*Data excerpt:*
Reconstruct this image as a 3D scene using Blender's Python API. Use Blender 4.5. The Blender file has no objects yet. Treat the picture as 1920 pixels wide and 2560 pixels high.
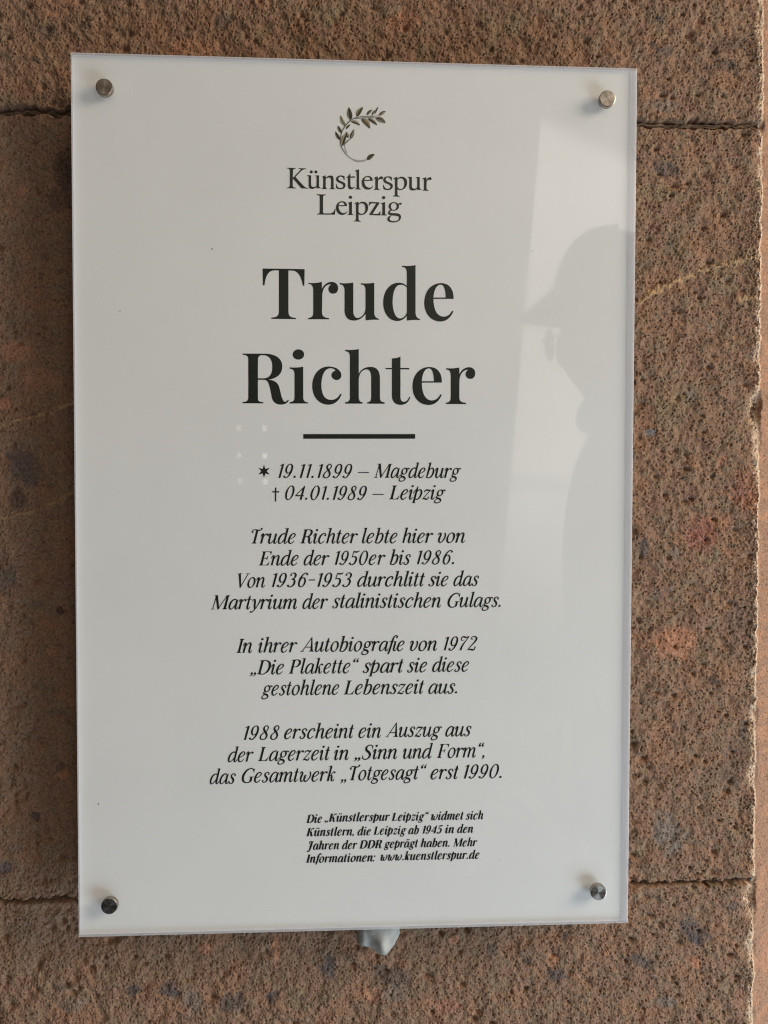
import bpy, bmesh, math, random
import numpy as np
from mathutils import Vector, Matrix
from mathutils.geometry import tessellate_polygon

# ------------------------------------------------------------------ camera, light, exposure
# x = right along the wall, y = into the wall, z = up; the plaque's front face lies in y = 0
sc = bpy.context.scene
COL = sc.collection
CAM = Vector((-0.01323, -0.50591, 0.01052))
_r = Vector((-0.03203, -0.00111, -0.05514))
ROT = Matrix.Rotation(_r.length, 3, _r.normalized())
cam_data = bpy.data.cameras.new('camera')
cam_data.sensor_fit = 'HORIZONTAL'
cam_data.sensor_width = 36.0
cam_data.lens = 36.0 * 2200 / 1920
cam_data.clip_start = 0.01
cam_data.clip_end = 100
cam = bpy.data.objects.new('camera', cam_data)
COL.objects.link(cam)
_m = Matrix((ROT.col[0], ROT.col[2], -ROT.col[1])).transposed().to_4x4()
_m.translation = CAM
cam.matrix_world = _m
sc.camera = cam

world = bpy.data.worlds.new('World')
sc.world = world
world.use_nodes = True
_nt = world.node_tree
_nt.nodes.clear()
_out = _nt.nodes.new('ShaderNodeOutputWorld')
_bg = _nt.nodes.new('ShaderNodeBackground')
_bg.inputs['Strength'].default_value = 1.0
_tc = _nt.nodes.new('ShaderNodeTexCoord')
_sep = _nt.nodes.new('ShaderNodeSeparateXYZ')
_ramp = _nt.nodes.new('ShaderNodeValToRGB')
_mr = _nt.nodes.new('ShaderNodeMapRange')
_mr.inputs['From Min'].default_value = -1
_mr.inputs['From Max'].default_value = 1
_nt.links.new(_tc.outputs['Generated'], _sep.inputs[0])
_nt.links.new(_sep.outputs['Z'], _mr.inputs['Value'])
_nt.links.new(_mr.outputs['Result'], _ramp.inputs['Fac'])
_cr = _ramp.color_ramp
_cr.elements[0].position = 0.0
_cr.elements[0].color = (0.020, 0.022, 0.024, 1)
_cr.elements[1].position = 1.0
_cr.elements[1].color = (0.38, 0.30, 0.22, 1)
for _p, _c in ((0.30, (0.025, 0.026, 0.028, 1)), (0.46, (0.08, 0.08, 0.08, 1)), (0.62, (0.30, 0.25, 0.20, 1))):
    _e = _cr.elements.new(_p)
    _e.color = _c
_mx = _nt.nodes.new('ShaderNodeMapRange')            # the passage is darker towards the left
_mx.inputs['From Min'].default_value = -1
_mx.inputs['From Max'].default_value = 1
_mx.inputs['To Min'].default_value = 0.10
_mx.inputs['To Max'].default_value = 1.7
_nt.links.new(_sep.outputs['X'], _mx.inputs['Value'])
_nt.links.new(_mx.outputs['Result'], _bg.inputs['Strength'])
_no = _nt.nodes.new('ShaderNodeTexNoise')             # uneven surroundings: lighter and darker masonry
_no.inputs['Scale'].default_value = 2.6
_no.inputs['Detail'].default_value = 5
_nr = _nt.nodes.new('ShaderNodeMapRange')
_nr.inputs['From Min'].default_value = 0.35
_nr.inputs['From Max'].default_value = 0.68
_nr.inputs['To Min'].default_value = 0.25
_nr.inputs['To Max'].default_value = 2.2
_mm = _nt.nodes.new('ShaderNodeVectorMath')
_mm.operation = 'SCALE'
_nt.links.new(_tc.outputs['Generated'], _no.inputs['Vector'])
_nt.links.new(_no.outputs['Fac'], _nr.inputs['Value'])
_nt.links.new(_ramp.outputs['Color'], _mm.inputs[0])
_nt.links.new(_nr.outputs['Result'], _mm.inputs['Scale'])
_nt.links.new(_mm.outputs['Vector'], _bg.inputs['Color'])
_nt.links.new(_bg.outputs['Background'], _out.inputs['Surface'])


def area_lamp(name, loc, target, sx, sy, power, color):
    d = bpy.data.lights.new(name, 'AREA')
    d.shape = 'RECTANGLE'
    d.size, d.size_y, d.energy, d.color = sx, sy, power, color
    o = bpy.data.objects.new(name, d)
    COL.objects.link(o)
    o.location = loc
    o.rotation_euler = (Vector(target) - Vector(loc)).to_track_quat('-Z', 'Y').to_euler()
    return o


area_lamp('daylight_key', (1.70, -0.80, 0.70), (0, 0, 0.0), 0.9, 0.9, 32.0, (1.0, 0.875, 0.715))
area_lamp('daylight_cool', (0.95, -0.62, -0.80), (0, 0, -0.18), 0.75, 0.6, 11.5, (0.715, 0.865, 1.0))
area_lamp('fill_from_below', (0.45, -0.85, -1.45), (0.30, -0.25, 0), 1.6, 0.8, 5.5, (0.72, 0.85, 1.0))  # added cool fill lamp from below, brightens the plaque's lower part
_o = area_lamp('daylight_opening', (1.22, -3.0, 0.36), (1.12, 0, 0.36), 1.0, 2.15, 17.0, (1.0, 0.92, 0.83))
_o.rotation_euler.rotate_axis('Z', math.radians(-4.5))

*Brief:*
The data should be printed again unchanged; leave its pictures out.

*The result:*
Reconstruct this image as a 3D scene using Blender's Python API. Use Blender 4.5. The Blender file has no objects yet. Treat the picture as 1920 pixels wide and 2560 pixels high.
import bpy, bmesh, math, random
import numpy as np
from mathutils import Vector, Matrix
from mathutils.geometry import tessellate_polygon

# ------------------------------------------------------------------ camera, light, exposure
# x = right along the wall, y = into the wall, z = up; the plaque's front face lies in y = 0
sc = bpy.context.scene
COL = sc.collection
CAM = Vector((-0.01323, -0.50591, 0.01052))
_r = Vector((-0.03203, -0.00111, -0.05514))
ROT = Matrix.Rotation(_r.length, 3, _r.normalized())
cam_data = bpy.data.cameras.new('camera')
cam_data.sensor_fit = 'HORIZONTAL'
cam_data.sensor_width = 36.0
cam_data.lens = 36.0 * 2200 / 1920
cam_data.clip_start = 0.01
cam_data.clip_end = 100
cam = bpy.data.objects.new('camera', cam_data)
COL.objects.link(cam)
_m = Matrix((ROT.col[0], ROT.col[2], -ROT.col[1])).transposed().to_4x4()
_m.translation = CAM
cam.matrix_world = _m
sc.camera = cam

world = bpy.data.worlds.new('World')
sc.world = world
world.use_nodes = True
_nt = world.node_tree
_nt.nodes.clear()
_out = _nt.nodes.new('ShaderNodeOutputWorld')
_bg = _nt.nodes.new('ShaderNodeBackground')
_bg.inputs['Strength'].default_value = 1.0
_tc = _nt.nodes.new('ShaderNodeTexCoord')
_sep = _nt.nodes.new('ShaderNodeSeparateXYZ')
_ramp = _nt.nodes.new('ShaderNodeValToRGB')
_mr = _nt.nodes.new('ShaderNodeMapRange')
_mr.inputs['From Min'].default_value = -1
_mr.inputs['From Max'].default_value = 1
_nt.links.new(_tc.outputs['Generated'], _sep.inputs[0])
_nt.links.new(_sep.outputs['Z'], _mr.inputs['Value'])
_nt.links.new(_mr.outputs['Result'], _ramp.inputs['Fac'])
_cr = _ramp.color_ramp
_cr.elements[0].position = 0.0
_cr.elements[0].color = (0.020, 0.022, 0.024, 1)
_cr.elements[1].position = 1.0
_cr.elements[1].color = (0.38, 0.30, 0.22, 1)
for _p, _c in ((0.30, (0.025, 0.026, 0.028, 1)), (0.46, (0.08, 0.08, 0.08, 1)), (0.62, (0.30, 0.25, 0.20, 1))):
    _e = _cr.elements.new(_p)
    _e.color = _c
_mx = _nt.nodes.new('ShaderNodeMapRange')            # the passage is darker towards the left
_mx.inputs['From Min'].default_value = -1
_mx.inputs['From Max'].default_value = 1
_mx.inputs['To Min'].default_value = 0.10
_mx.inputs['To Max'].default_value = 1.7
_nt.links.new(_sep.outputs['X'], _mx.inputs['Value'])
_nt.links.new(_mx.outputs['Result'], _bg.inputs['Strength'])
_no = _nt.nodes.new('ShaderNodeTexNoise')             # uneven surroundings: lighter and darker masonry
_no.inputs['Scale'].default_value = 2.6
_no.inputs['Detail'].default_value = 5
_nr = _nt.nodes.new('ShaderNodeMapRange')
_nr.inputs['From Min'].default_value = 0.35
_nr.inputs['From Max'].default_value = 0.68
_nr.inputs['To Min'].default_value = 0.25
_nr.inputs['To Max'].default_value = 2.2
_mm = _nt.nodes.new('ShaderNodeVectorMath')
_mm.operation = 'SCALE'
_nt.links.new(_tc.outputs['Generated'], _no.inputs['Vector'])
_nt.links.new(_no.outputs['Fac'], _nr.inputs['Value'])
_nt.links.new(_ramp.outputs['Color'], _mm.inputs[0])
_nt.links.new(_nr.outputs['Result'], _mm.inputs['Scale'])
_nt.links.new(_mm.outputs['Vector'], _bg.inputs['Color'])
_nt.links.new(_bg.outputs['Background'], _out.inputs['Surface'])


def area_lamp(name, loc, target, sx, sy, power, color):
    d = bpy.data.lights.new(name, 'AREA')
    d.shape = 'RECTANGLE'
    d.size, d.size_y, d.energy, d.color = sx, sy, power, color
    o = bpy.data.objects.new(name, d)
    COL.objects.link(o)
    o.location = loc
    o.rotation_euler = (Vector(target) - Vector(loc)).to_track_quat('-Z', 'Y').to_euler()
    return o


area_lamp('daylight_key', (1.70, -0.80, 0.70), (0, 0, 0.0), 0.9, 0.9, 32.0, (1.0, 0.875, 0.715))
area_lamp('daylight_cool', (0.95, -0.62, -0.80), (0, 0, -0.18), 0.75, 0.6, 11.5, (0.715, 0.865, 1.0))
area_lamp('fill_from_below', (0.45, -0.85, -1.45), (0.30, -0.25, 0), 1.6, 0.8, 5.5, (0.72, 0.85, 1.0))  # added cool fill lamp from below, brightens the plaque's lower part
_o = area_lamp('daylight_opening', (1.22, -3.0, 0.36), (1.12, 0, 0.36), 1.0, 2.15, 17.0, (1.0, 0.92, 0.83))
_o.rotation_euler.rotate_axis('Z', math.radians(-4.5))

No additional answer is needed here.